Up to and including the line containing "tag(o, 'bare grey-brown", please reproduce the lines of the listing below, starting from the top.

Data shown:
┄┄┄┄┄┄
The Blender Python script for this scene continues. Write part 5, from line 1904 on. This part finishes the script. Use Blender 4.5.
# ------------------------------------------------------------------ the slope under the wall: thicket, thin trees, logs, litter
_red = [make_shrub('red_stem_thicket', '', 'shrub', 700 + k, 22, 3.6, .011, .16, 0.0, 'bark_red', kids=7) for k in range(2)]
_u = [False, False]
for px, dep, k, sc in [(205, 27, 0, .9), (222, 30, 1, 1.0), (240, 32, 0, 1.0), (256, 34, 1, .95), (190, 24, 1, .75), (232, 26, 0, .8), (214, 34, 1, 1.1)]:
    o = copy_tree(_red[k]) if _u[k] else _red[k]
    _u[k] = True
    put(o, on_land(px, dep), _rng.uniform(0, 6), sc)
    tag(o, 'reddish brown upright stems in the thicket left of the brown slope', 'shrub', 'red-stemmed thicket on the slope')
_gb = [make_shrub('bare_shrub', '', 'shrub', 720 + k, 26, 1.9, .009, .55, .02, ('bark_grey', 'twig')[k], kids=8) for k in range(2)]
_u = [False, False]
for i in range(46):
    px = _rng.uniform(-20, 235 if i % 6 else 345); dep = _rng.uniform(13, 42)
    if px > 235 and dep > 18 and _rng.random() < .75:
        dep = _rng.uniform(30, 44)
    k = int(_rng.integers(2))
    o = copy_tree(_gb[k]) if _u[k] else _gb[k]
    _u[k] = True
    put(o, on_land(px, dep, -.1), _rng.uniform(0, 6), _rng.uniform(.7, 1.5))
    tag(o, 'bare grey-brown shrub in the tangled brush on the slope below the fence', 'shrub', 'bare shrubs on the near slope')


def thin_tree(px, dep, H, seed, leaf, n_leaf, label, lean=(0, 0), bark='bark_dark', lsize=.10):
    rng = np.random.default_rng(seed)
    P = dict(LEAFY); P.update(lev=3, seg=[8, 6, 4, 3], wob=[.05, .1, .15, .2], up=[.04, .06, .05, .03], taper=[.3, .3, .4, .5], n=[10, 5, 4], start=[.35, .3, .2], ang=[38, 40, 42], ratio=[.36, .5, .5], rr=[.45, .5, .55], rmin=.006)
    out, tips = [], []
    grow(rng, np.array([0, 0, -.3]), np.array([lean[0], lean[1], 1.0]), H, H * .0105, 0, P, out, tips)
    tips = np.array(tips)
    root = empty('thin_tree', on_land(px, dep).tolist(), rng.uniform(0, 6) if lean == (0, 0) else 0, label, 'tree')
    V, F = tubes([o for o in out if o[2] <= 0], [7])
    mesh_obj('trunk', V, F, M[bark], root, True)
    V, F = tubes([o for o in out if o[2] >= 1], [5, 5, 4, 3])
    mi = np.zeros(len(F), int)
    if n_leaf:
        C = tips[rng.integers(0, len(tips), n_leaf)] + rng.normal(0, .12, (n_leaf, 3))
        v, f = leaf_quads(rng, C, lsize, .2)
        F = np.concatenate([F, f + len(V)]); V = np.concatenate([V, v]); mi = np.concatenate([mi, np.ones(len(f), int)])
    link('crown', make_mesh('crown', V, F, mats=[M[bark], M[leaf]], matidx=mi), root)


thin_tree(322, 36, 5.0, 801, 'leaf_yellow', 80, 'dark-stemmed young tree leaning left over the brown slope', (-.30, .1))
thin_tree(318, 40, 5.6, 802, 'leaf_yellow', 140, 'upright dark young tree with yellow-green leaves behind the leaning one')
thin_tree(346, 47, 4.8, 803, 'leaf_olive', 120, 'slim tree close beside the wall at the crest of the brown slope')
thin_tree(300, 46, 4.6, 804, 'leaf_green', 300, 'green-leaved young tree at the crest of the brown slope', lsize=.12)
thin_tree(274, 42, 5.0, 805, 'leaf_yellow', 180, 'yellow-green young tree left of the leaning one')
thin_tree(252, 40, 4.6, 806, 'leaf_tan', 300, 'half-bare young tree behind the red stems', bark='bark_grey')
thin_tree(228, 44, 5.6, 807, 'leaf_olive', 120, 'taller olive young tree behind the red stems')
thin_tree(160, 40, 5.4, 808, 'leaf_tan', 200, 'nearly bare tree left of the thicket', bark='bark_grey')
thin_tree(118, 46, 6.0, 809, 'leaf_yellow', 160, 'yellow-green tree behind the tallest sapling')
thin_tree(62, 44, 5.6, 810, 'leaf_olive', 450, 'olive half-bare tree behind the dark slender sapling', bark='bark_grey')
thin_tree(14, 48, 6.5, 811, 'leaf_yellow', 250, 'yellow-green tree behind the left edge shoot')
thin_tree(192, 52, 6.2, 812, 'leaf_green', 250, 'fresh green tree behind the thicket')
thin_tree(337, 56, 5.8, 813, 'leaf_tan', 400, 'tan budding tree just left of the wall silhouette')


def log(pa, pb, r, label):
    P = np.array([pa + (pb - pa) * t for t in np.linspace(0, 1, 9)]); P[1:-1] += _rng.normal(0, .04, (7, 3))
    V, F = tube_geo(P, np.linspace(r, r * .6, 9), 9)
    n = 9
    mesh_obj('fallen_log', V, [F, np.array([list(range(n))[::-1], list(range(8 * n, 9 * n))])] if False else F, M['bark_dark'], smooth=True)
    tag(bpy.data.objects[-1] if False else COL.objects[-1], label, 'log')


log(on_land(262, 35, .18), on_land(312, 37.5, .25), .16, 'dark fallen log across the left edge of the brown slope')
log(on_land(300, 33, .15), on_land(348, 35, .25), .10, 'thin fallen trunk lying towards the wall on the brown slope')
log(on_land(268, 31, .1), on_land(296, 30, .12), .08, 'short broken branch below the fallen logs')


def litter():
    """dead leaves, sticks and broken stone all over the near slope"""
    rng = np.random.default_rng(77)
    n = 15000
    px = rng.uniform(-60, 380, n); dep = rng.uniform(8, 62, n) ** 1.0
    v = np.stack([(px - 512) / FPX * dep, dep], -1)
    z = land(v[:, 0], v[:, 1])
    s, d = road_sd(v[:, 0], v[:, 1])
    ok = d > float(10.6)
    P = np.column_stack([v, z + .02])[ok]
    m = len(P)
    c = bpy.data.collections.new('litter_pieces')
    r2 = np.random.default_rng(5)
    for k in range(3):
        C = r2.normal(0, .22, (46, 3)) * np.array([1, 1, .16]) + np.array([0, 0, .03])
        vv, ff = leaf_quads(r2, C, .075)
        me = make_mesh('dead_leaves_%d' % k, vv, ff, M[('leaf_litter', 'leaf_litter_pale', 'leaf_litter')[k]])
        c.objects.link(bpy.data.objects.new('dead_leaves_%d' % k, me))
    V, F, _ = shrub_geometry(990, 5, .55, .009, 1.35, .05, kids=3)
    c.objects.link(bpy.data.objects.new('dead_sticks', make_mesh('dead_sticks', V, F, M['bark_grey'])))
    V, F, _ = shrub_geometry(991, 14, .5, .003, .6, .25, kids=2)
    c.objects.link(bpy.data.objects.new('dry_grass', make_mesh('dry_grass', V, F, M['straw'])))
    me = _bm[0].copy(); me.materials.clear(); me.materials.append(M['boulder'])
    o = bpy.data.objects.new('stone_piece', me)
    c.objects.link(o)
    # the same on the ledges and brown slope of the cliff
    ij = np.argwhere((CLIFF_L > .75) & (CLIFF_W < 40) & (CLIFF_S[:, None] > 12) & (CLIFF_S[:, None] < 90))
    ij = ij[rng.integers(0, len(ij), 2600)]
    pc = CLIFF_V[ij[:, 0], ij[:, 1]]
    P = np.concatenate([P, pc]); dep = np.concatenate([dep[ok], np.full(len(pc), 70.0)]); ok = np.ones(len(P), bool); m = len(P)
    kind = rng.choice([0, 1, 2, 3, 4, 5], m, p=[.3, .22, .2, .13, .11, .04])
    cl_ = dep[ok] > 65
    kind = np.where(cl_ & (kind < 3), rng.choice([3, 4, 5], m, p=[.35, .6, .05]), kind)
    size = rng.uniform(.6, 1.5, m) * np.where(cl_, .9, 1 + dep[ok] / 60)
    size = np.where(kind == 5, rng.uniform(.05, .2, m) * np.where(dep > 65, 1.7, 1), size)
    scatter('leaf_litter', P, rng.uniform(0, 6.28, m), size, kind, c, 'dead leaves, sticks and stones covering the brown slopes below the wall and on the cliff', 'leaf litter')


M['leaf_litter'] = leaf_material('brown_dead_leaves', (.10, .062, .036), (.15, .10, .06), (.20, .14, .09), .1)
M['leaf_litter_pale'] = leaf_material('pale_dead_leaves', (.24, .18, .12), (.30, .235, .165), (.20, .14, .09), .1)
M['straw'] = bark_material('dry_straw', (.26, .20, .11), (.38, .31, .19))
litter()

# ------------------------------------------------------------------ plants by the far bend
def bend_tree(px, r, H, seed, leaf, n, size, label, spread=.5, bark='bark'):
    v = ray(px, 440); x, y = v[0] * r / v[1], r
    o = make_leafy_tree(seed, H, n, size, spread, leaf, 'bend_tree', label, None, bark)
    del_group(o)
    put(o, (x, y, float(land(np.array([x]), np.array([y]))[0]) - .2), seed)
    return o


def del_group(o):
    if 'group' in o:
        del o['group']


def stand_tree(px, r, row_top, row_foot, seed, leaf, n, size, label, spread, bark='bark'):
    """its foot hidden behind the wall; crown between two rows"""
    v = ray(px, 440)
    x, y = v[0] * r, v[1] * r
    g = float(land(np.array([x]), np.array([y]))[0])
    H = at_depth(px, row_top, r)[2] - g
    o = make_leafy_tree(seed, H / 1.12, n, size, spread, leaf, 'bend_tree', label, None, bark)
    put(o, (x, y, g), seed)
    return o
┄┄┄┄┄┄
Answer to this task:
The Blender Python script for this scene continues. Write part 5, from line 1904 on. This part finishes the script. Use Blender 4.5.
# ------------------------------------------------------------------ the slope under the wall: thicket, thin trees, logs, litter
_red = [make_shrub('red_stem_thicket', '', 'shrub', 700 + k, 22, 3.6, .011, .16, 0.0, 'bark_red', kids=7) for k in range(2)]
_u = [False, False]
for px, dep, k, sc in [(205, 27, 0, .9), (222, 30, 1, 1.0), (240, 32, 0, 1.0), (256, 34, 1, .95), (190, 24, 1, .75), (232, 26, 0, .8), (214, 34, 1, 1.1)]:
    o = copy_tree(_red[k]) if _u[k] else _red[k]
    _u[k] = True
    put(o, on_land(px, dep), _rng.uniform(0, 6), sc)
    tag(o, 'reddish brown upright stems in the thicket left of the brown slope', 'shrub', 'red-stemmed thicket on the slope')
_gb = [make_shrub('bare_shrub', '', 'shrub', 720 + k, 26, 1.9, .009, .55, .02, ('bark_grey', 'twig')[k], kids=8) for k in range(2)]
_u = [False, False]
for i in range(46):
    px = _rng.uniform(-20, 235 if i % 6 else 345); dep = _rng.uniform(13, 42)
    if px > 235 and dep > 18 and _rng.random() < .75:
        dep = _rng.uniform(30, 44)
    k = int(_rng.integers(2))
    o = copy_tree(_gb[k]) if _u[k] else _gb[k]
    _u[k] = True
    put(o, on_land(px, dep, -.1), _rng.uniform(0, 6), _rng.uniform(.7, 1.5))
    tag(o, 'bare grey-brown shrub in the tangled brush on the slope below the fence', 'shrub', 'bare shrubs on the near slope')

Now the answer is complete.